To that end, Business Manager Anna Logan said the district took a calculated risk and spent down their more than $4 million in cash reserves to maintain programs with the assumption that the legislature would make good on a plan to increase school funding.

“What our administration has tried to do is level out the hills and valleys,” she explained. “Instead of making severe cuts to services one year and then restoring them the following year, we made the decision to use that (reserve money).” During the 2012-13 and current school years, the district budgeted to spend the $4.6 million general fund reserve down to about $1.5 million. Although district leaders are still waiting to find out how much of the $100 million local schools will receive, they anticipate it will make up for the deficit-spending risk they took and enable them to continue restoring lost programs.

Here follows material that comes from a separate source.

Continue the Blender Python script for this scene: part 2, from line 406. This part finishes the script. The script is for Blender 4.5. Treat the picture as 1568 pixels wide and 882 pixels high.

“We would like to do those transfers (to restore programs) and still break even or keep our ending fund balance at a certain minimum level,” Logan said.

Yecha believes that state school funding is headed in a good direction, and he appreciates the work that the legislature did on schools’ behalf.

“It sounds to me like the State of Oregon has picked a strategic direction, and see a need to invest in the future, invest in children, and are willing to provide some extra funding to do that,” he said.

At this time, the school district has yet to determine how they will use the additional funds. Logan said she is still gathering information, and that the budget committee and school board will make decisions in the spring.

At the same time, Yecha pointed to a list of budget initiatives in the current district budget that highlights some priorities as they restore programs. These include the addition of middle school Spanish, more outdoor school and athletics funding, math curriculum improvements, the addition of an elementary school music teacher and elementary school counselors, as well as technology classes and staff.

“We were optimistic that the legislature would in fact grant some more funding,” Yecha said. “I am thankful for what they accomplished in the special session.”